● **DO THIS**
Copy all lines below exactly as written. Leave pictures out.

━━━ INFORMATION SHOWN

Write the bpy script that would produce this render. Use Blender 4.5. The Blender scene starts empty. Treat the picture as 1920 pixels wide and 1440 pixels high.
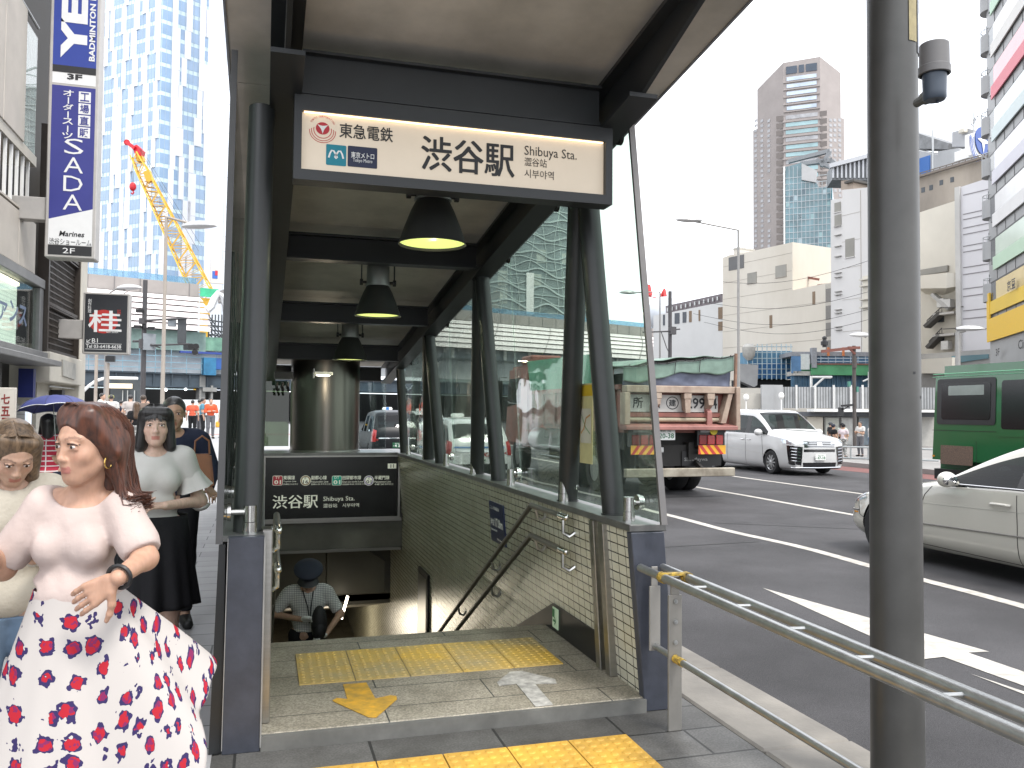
import bpy, bmesh, math, random
import numpy as np
from mathutils import Vector, Matrix
random.seed(7); rng = np.random.default_rng(7)
S = bpy.context.scene; COL = S.collection
# ---------------------------------------------------------------- camera
FPX, YAW, PIT, ROLL, EYE = 1580., math.radians(16.37), math.radians(1.95), math.radians(0.437), 1.55
fw = np.array([math.sin(YAW)*math.cos(PIT), math.cos(YAW)*math.cos(PIT), math.sin(PIT)])
r0 = np.array([math.cos(YAW), -math.sin(YAW), 0.]); u0 = np.cross(r0, fw)
rt = math.cos(ROLL)*r0+math.sin(ROLL)*u0; up = math.cos(ROLL)*u0-math.sin(ROLL)*r0
cd = bpy.data.cameras.new('camera'); cam = bpy.data.objects.new('camera', cd); COL.objects.link(cam)
cam.matrix_world = Matrix(((rt[0], up[0], -fw[0], 0), (rt[1], up[1], -fw[1], 0), (rt[2], up[2], -fw[2], EYE), (0, 0, 0, 1)))
cd.sensor_fit = 'HORIZONTAL'; cd.sensor_width = 36; cd.lens = 36*FPX/1920; cd.clip_end = 3000; cd.clip_start = .05
S.camera = cam
def at(u, v, x=None, y=None, z=None, d=None):
 "world point seen at photo pixel (u,v) on the plane x=, y=, z= or at depth d"
 w = fw+rt*(u-960)/FPX+up*(720-v)/FPX
 t = d if d is not None else (x/w[0] if x is not None else (y/w[1] if y is not None else (z-EYE)/w[2]))
 return Vector((w[0]*t, w[1]*t, EYE+w[2]*t))
# ---------------------------------------------------------------- sky, sun, exposure
SUN_EL, SUN_AZ = math.radians(58), math.radians(150)      # azimuth clockwise from +Y
wd = bpy.data.worlds.new('World'); S.world = wd; wd.use_nodes = True
nt = wd.node_tree; nt.nodes.clear()
def N(t, **k):
 n = nt.nodes.new(t)
 for a, b in k.items(): setattr(n, a, b)
 return n
wo = N('ShaderNodeOutputWorld'); bg = N('ShaderNodeBackground'); sky = N('ShaderNodeTexSky', sky_type='NISHITA', sun_disc=False)
sky.sun_elevation = SUN_EL; sky.sun_rotation = SUN_AZ
tc = N('ShaderNodeTexCoord'); ns = N('ShaderNodeTexNoise'); ns.inputs['Scale'].default_value = 2.2; ns.inputs['Detail'].default_value = 4
cr = N('ShaderNodeValToRGB'); cr.color_ramp.elements[0].color = (8.2, 8.7, 9.7, 1); cr.color_ramp.elements[1].color = (11.3, 11.4, 11.6, 1)
cr.color_ramp.elements[0].position = .3; cr.color_ramp.elements[1].position = .62
mx = N('ShaderNodeMix', data_type='RGBA'); mx.inputs[0].default_value = .9
L = nt.links.new
L(tc.outputs['Generated'], ns.inputs['Vector']); L(ns.outputs['Fac'], cr.inputs['Fac'])
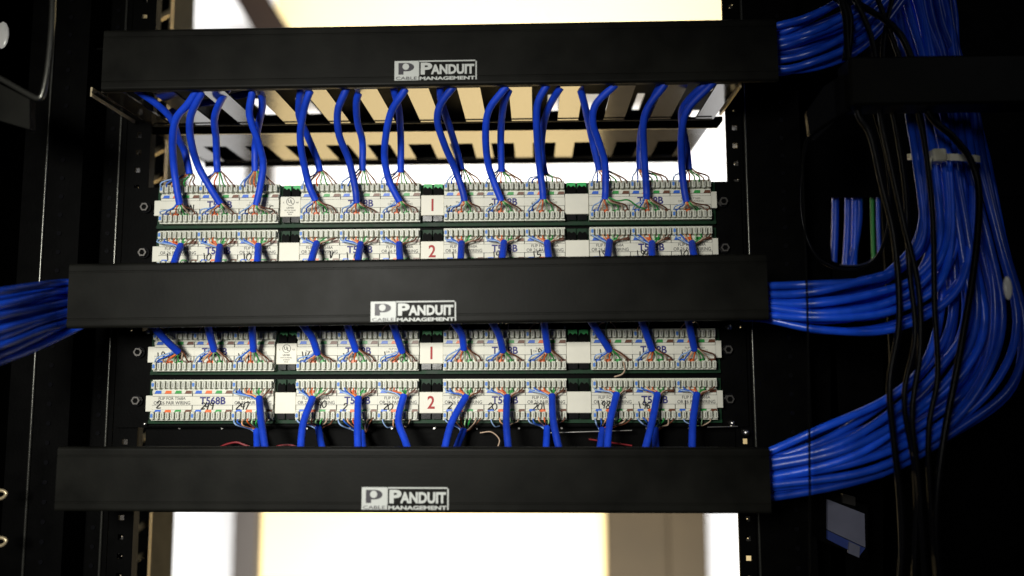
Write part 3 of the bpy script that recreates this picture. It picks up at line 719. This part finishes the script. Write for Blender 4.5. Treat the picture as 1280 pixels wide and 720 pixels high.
mb = MB(); pp = smooth([P(x, y, -.075)-o for x, y in [(1165, 196), (1162, 204), (1163, 212)]]); mb.tube(pp, .001, M['tie'], 6); mb.build('tie_tail', root)
# white spots: a cut tie end, and a blob imitating light through an opening
for x, y, rx, rz, Y, l in [(1259.5, 360, .0030, .0078, -.09, 'small white tie end on the outermost blue cable at right'), (3, 44, .0055, .0110, -.03, 'white blob imitating light through an opening at the upper left edge')]:
    mb = MB(); vs = []; ns, nr = 12, 7
    for i in range(nr):
        b = -math.pi/2+math.pi*i/(nr-1)
        for k in range(ns):
            a = 2*math.pi*k/ns; vs.append((rx*math.cos(a)*max(.05, math.cos(b)), .0015*math.sin(a)*max(.05, math.cos(b)), rz*math.sin(b)))
    mb.add(vs, [(i*ns+k, i*ns+(k+1) % ns, (i+1)*ns+(k+1) % ns, (i+1)*ns+k) for i in range(nr-1) for k in range(ns)], M['spot'], True)
    o = mb.build('white_spot'); o.location = P(x, y, Y); tag(o, l, 'cable tie')
# grey jack module at lower right
root = tag(empty('wall_socket', P(1057, 655, -.01)), 'small pale socket with blue strip, blurred below the right bundle', 'socket'); o = root.location
def quad(name, c, y0, y1, m):
    q = [P(x, y, -.01)-o for x, y in c]; mb = MB(); mb.prism([(p.x, p.z) for p in q][::-1], y0, y1, m); return mb.build(name, root)
quad('housing', [(1026, 612), (1086, 634), (1086, 700), (1026, 676)], .002, .02, M['black'])
quad('face_plate', [(1034, 624), (1080, 642), (1081, 684), (1034, 662)], -.001, .0018, M['card'])
quad('blue_strip', [(1034, 663), (1081, 685), (1074, 694), (1034, 674)], -.001, .0018, mat('dark_blue_strip', (.03, .05, .2), .4))
quad('lower_tab', [(1060, 676), (1073, 682), (1072, 696), (1058, 690)], -.003, -.0012, M['card'])
quad('top_clip', [(1052, 617), (1068, 621), (1068, 632), (1052, 628)], -.002, .0018, M['nut'])

# left side ring and guard
root = tag(empty('guide_ring', P(60, 60, -.12)), 'black guide ring at the upper left, its rod made paler for grazing light', 'guide ring'); o = root.location
mb = MB(); pp = smooth([P(x, y, -.12)-o for x, y in [(67, -30), (65, 30), (60, 85), (54, 116), (48, 123), (34, 117), (0, 98), (-40, 78)]]); mb.tube(pp, .0019, M['satin'], 10); mb.build('ring_rod', root)  # rod of a black ring, paler metal imitates grazing light
mb = MB(); q = [P(x, y, -.11)-o for x, y in [(-40, 85), (0, 105), (44, 128), (44, 165), (0, 152), (-40, 140)]]; mb.prism([(p.x, p.z) for p in q][::-1], .004, .010, M['cover']); mb.build('guard_plate', root)
for y, l in [(617, 'upper small brass hook imitating a yellowish glint at the left edge'), (676, 'lower small brass hook imitating a yellowish glint at the left edge')]:  # small hooks added to imitate yellowish glints
    pp = smooth([P(x, yy, -.05) for x, yy in [(-10, y-2), (2, y-4), (8, y), (2, y+6), (-8, y+5)]]); mb = MB(); mb.tube([p-pp[0] for p in pp], .0013, M['brass'], 8); o = mb.build('glint_hook'); o.location = pp[0]; tag(o, l, 'hook', 'brass hooks imitating glints at the left edge')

━━━━━━

● **FINISHED EXERCISE**
Write the bpy script that would produce this render. Use Blender 4.5. The Blender scene starts empty. Treat the picture as 1920 pixels wide and 1440 pixels high.
import bpy, bmesh, math, random
import numpy as np
from mathutils import Vector, Matrix
random.seed(7); rng = np.random.default_rng(7)
S = bpy.context.scene; COL = S.collection
# ---------------------------------------------------------------- camera
FPX, YAW, PIT, ROLL, EYE = 1580., math.radians(16.37), math.radians(1.95), math.radians(0.437), 1.55
fw = np.array([math.sin(YAW)*math.cos(PIT), math.cos(YAW)*math.cos(PIT), math.sin(PIT)])
r0 = np.array([math.cos(YAW), -math.sin(YAW), 0.]); u0 = np.cross(r0, fw)
rt = math.cos(ROLL)*r0+math.sin(ROLL)*u0; up = math.cos(ROLL)*u0-math.sin(ROLL)*r0
cd = bpy.data.cameras.new('camera'); cam = bpy.data.objects.new('camera', cd); COL.objects.link(cam)
cam.matrix_world = Matrix(((rt[0], up[0], -fw[0], 0), (rt[1], up[1], -fw[1], 0), (rt[2], up[2], -fw[2], EYE), (0, 0, 0, 1)))
cd.sensor_fit = 'HORIZONTAL'; cd.sensor_width = 36; cd.lens = 36*FPX/1920; cd.clip_end = 3000; cd.clip_start = .05
S.camera = cam
def at(u, v, x=None, y=None, z=None, d=None):
 "world point seen at photo pixel (u,v) on the plane x=, y=, z= or at depth d"
 w = fw+rt*(u-960)/FPX+up*(720-v)/FPX
 t = d if d is not None else (x/w[0] if x is not None else (y/w[1] if y is not None else (z-EYE)/w[2]))
 return Vector((w[0]*t, w[1]*t, EYE+w[2]*t))
# ---------------------------------------------------------------- sky, sun, exposure
SUN_EL, SUN_AZ = math.radians(58), math.radians(150)      # azimuth clockwise from +Y
wd = bpy.data.worlds.new('World'); S.world = wd; wd.use_nodes = True
nt = wd.node_tree; nt.nodes.clear()
def N(t, **k):
 n = nt.nodes.new(t)
 for a, b in k.items(): setattr(n, a, b)
 return n
wo = N('ShaderNodeOutputWorld'); bg = N('ShaderNodeBackground'); sky = N('ShaderNodeTexSky', sky_type='NISHITA', sun_disc=False)
sky.sun_elevation = SUN_EL; sky.sun_rotation = SUN_AZ
tc = N('ShaderNodeTexCoord'); ns = N('ShaderNodeTexNoise'); ns.inputs['Scale'].default_value = 2.2; ns.inputs['Detail'].default_value = 4
cr = N('ShaderNodeValToRGB'); cr.color_ramp.elements[0].color = (8.2, 8.7, 9.7, 1); cr.color_ramp.elements[1].color = (11.3, 11.4, 11.6, 1)
cr.color_ramp.elements[0].position = .3; cr.color_ramp.elements[1].position = .62
mx = N('ShaderNodeMix', data_type='RGBA'); mx.inputs[0].default_value = .9
L = nt.links.new
L(tc.outputs['Generated'], ns.inputs['Vector']); L(ns.outputs['Fac'], cr.inputs['Fac'])
Write part 3 of the bpy script that recreates this picture. It picks up at line 719. This part finishes the script. Write for Blender 4.5. Treat the picture as 1280 pixels wide and 720 pixels high.
mb = MB(); pp = smooth([P(x, y, -.075)-o for x, y in [(1165, 196), (1162, 204), (1163, 212)]]); mb.tube(pp, .001, M['tie'], 6); mb.build('tie_tail', root)
# white spots: a cut tie end, and a blob imitating light through an opening
for x, y, rx, rz, Y, l in [(1259.5, 360, .0030, .0078, -.09, 'small white tie end on the outermost blue cable at right'), (3, 44, .0055, .0110, -.03, 'white blob imitating light through an opening at the upper left edge')]:
    mb = MB(); vs = []; ns, nr = 12, 7
    for i in range(nr):
        b = -math.pi/2+math.pi*i/(nr-1)
        for k in range(ns):
            a = 2*math.pi*k/ns; vs.append((rx*math.cos(a)*max(.05, math.cos(b)), .0015*math.sin(a)*max(.05, math.cos(b)), rz*math.sin(b)))
    mb.add(vs, [(i*ns+k, i*ns+(k+1) % ns, (i+1)*ns+(k+1) % ns, (i+1)*ns+k) for i in range(nr-1) for k in range(ns)], M['spot'], True)
    o = mb.build('white_spot'); o.location = P(x, y, Y); tag(o, l, 'cable tie')
# grey jack module at lower right
root = tag(empty('wall_socket', P(1057, 655, -.01)), 'small pale socket with blue strip, blurred below the right bundle', 'socket'); o = root.location
def quad(name, c, y0, y1, m):
    q = [P(x, y, -.01)-o for x, y in c]; mb = MB(); mb.prism([(p.x, p.z) for p in q][::-1], y0, y1, m); return mb.build(name, root)
quad('housing', [(1026, 612), (1086, 634), (1086, 700), (1026, 676)], .002, .02, M['black'])
quad('face_plate', [(1034, 624), (1080, 642), (1081, 684), (1034, 662)], -.001, .0018, M['card'])
quad('blue_strip', [(1034, 663), (1081, 685), (1074, 694), (1034, 674)], -.001, .0018, mat('dark_blue_strip', (.03, .05, .2), .4))
quad('lower_tab', [(1060, 676), (1073, 682), (1072, 696), (1058, 690)], -.003, -.0012, M['card'])
quad('top_clip', [(1052, 617), (1068, 621), (1068, 632), (1052, 628)], -.002, .0018, M['nut'])

# left side ring and guard
root = tag(empty('guide_ring', P(60, 60, -.12)), 'black guide ring at the upper left, its rod made paler for grazing light', 'guide ring'); o = root.location
mb = MB(); pp = smooth([P(x, y, -.12)-o for x, y in [(67, -30), (65, 30), (60, 85), (54, 116), (48, 123), (34, 117), (0, 98), (-40, 78)]]); mb.tube(pp, .0019, M['satin'], 10); mb.build('ring_rod', root)  # rod of a black ring, paler metal imitates grazing light
mb = MB(); q = [P(x, y, -.11)-o for x, y in [(-40, 85), (0, 105), (44, 128), (44, 165), (0, 152), (-40, 140)]]; mb.prism([(p.x, p.z) for p in q][::-1], .004, .010, M['cover']); mb.build('guard_plate', root)
for y, l in [(617, 'upper small brass hook imitating a yellowish glint at the left edge'), (676, 'lower small brass hook imitating a yellowish glint at the left edge')]:  # small hooks added to imitate yellowish glints
    pp = smooth([P(x, yy, -.05) for x, yy in [(-10, y-2), (2, y-4), (8, y), (2, y+6), (-8, y+5)]]); mb = MB(); mb.tube([p-pp[0] for p in pp], .0013, M['brass'], 8); o = mb.build('glint_hook'); o.location = pp[0]; tag(o, l, 'hook', 'brass hooks imitating glints at the left edge')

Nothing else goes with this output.